### EXERCISE REQUIREMENTS
Hand back each line, unchanged, from the top down to the line where "S.camera = cam" sits.

### INFORMATION SUPPLIED
-- -- --

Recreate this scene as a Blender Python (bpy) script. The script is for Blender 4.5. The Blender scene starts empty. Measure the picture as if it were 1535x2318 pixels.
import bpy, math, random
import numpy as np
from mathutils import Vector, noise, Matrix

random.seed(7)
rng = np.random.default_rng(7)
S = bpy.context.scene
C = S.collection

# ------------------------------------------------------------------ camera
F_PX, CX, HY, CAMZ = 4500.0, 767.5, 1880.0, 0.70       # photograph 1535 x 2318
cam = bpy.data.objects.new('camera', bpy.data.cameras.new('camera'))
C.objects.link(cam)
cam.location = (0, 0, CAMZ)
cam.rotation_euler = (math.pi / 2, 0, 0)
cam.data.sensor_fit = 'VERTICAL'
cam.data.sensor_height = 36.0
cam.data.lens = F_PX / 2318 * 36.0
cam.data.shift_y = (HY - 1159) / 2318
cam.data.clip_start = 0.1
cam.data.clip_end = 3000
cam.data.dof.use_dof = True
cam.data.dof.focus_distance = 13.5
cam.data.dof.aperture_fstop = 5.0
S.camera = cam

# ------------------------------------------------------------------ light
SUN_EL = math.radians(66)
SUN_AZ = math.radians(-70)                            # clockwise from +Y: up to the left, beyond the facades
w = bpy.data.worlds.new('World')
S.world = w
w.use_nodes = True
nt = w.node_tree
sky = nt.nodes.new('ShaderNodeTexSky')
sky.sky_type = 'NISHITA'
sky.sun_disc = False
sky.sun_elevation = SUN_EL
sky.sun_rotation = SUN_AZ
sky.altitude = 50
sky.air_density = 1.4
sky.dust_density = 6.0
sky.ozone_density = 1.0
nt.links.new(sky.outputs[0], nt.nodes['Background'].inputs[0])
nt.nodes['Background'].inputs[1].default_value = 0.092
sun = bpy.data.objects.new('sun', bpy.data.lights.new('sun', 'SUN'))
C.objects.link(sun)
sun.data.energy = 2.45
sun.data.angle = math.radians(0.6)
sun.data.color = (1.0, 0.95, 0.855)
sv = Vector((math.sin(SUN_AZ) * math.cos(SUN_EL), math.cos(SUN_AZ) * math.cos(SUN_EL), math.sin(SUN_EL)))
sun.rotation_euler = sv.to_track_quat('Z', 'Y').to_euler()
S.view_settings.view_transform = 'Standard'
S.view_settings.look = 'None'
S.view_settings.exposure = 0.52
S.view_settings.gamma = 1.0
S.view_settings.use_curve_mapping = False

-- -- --

### FINISHED EXERCISE
Recreate this scene as a Blender Python (bpy) script. The script is for Blender 4.5. The Blender scene starts empty. Measure the picture as if it were 1535x2318 pixels.
import bpy, math, random
import numpy as np
from mathutils import Vector, noise, Matrix

random.seed(7)
rng = np.random.default_rng(7)
S = bpy.context.scene
C = S.collection

# ------------------------------------------------------------------ camera
F_PX, CX, HY, CAMZ = 4500.0, 767.5, 1880.0, 0.70       # photograph 1535 x 2318
cam = bpy.data.objects.new('camera', bpy.data.cameras.new('camera'))
C.objects.link(cam)
cam.location = (0, 0, CAMZ)
cam.rotation_euler = (math.pi / 2, 0, 0)
cam.data.sensor_fit = 'VERTICAL'
cam.data.sensor_height = 36.0
cam.data.lens = F_PX / 2318 * 36.0
cam.data.shift_y = (HY - 1159) / 2318
cam.data.clip_start = 0.1
cam.data.clip_end = 3000
cam.data.dof.use_dof = True
cam.data.dof.focus_distance = 13.5
cam.data.dof.aperture_fstop = 5.0
S.camera = cam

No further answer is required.